To a lot of you this is probably going to sound stupid, and it probably is, but for me this is actually pretty much the biggest actual step that I have taken so sue me if I'm just a little bit proud of myself. As I've said before in various places around this forum, I'm still having a very hard time coming to terms with a lot of things about my sexuality. Even on those days where I am able to find some degree of solace or certainty in what I think I still can't help but listen to that scared screaming voice that won't let go. But you know what I've finally, that's okay. Because that's life isn't it? You're not going to have a little check mark to tell you when you've gotten it right, you've just gotta believe in what your heart tells you, even if on all other sides you're being told otherwise. So yes, I'm still scared and confused and coming to terms, and yes I'm still very much hidden away in the darkest recesses of this tiny closet that I have buried myself into, but at least now to myself, and here on EC, and to my friend Josh, I can have some tiny bit of certainty. So I've ticked that filter from "Questioning". I'm not questioning anymore. I don't think I'm Bisexual. I am Bisexual. I just hope one day I'll be able to say those words without a sense of dread.
Well done! Saying that to yourself will help along the path to saying it to other people and living authentically.
That's great man! Hopefully from now on your mind can be at peace with the issue and lock it up in the done and dusted folder!
Congrats, that closet can be so confining and such an unbearable burden, good for you, it's in the heart where change begins!
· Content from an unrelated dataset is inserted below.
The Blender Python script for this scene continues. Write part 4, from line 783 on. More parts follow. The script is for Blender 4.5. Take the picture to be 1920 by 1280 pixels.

Congrats man! And so you know, this is isn't stupid at all. I can't tell you how long it took me to say "I'm bisexual". For the longest time, it was "I might like dudes" or something similar. The first person you have to come out to is yourself, and you've done that now.
Thanks to all the support guys. I'm hoping to maybe actually start telling some people in the coming months but I'm really not all that sure. Coming Out Day is a little too rapidly approaching for me, so I don't think I'm going to be joining in on that, but I have a tentative goal set for telling my family during winter break [though knowing me I'm not going to].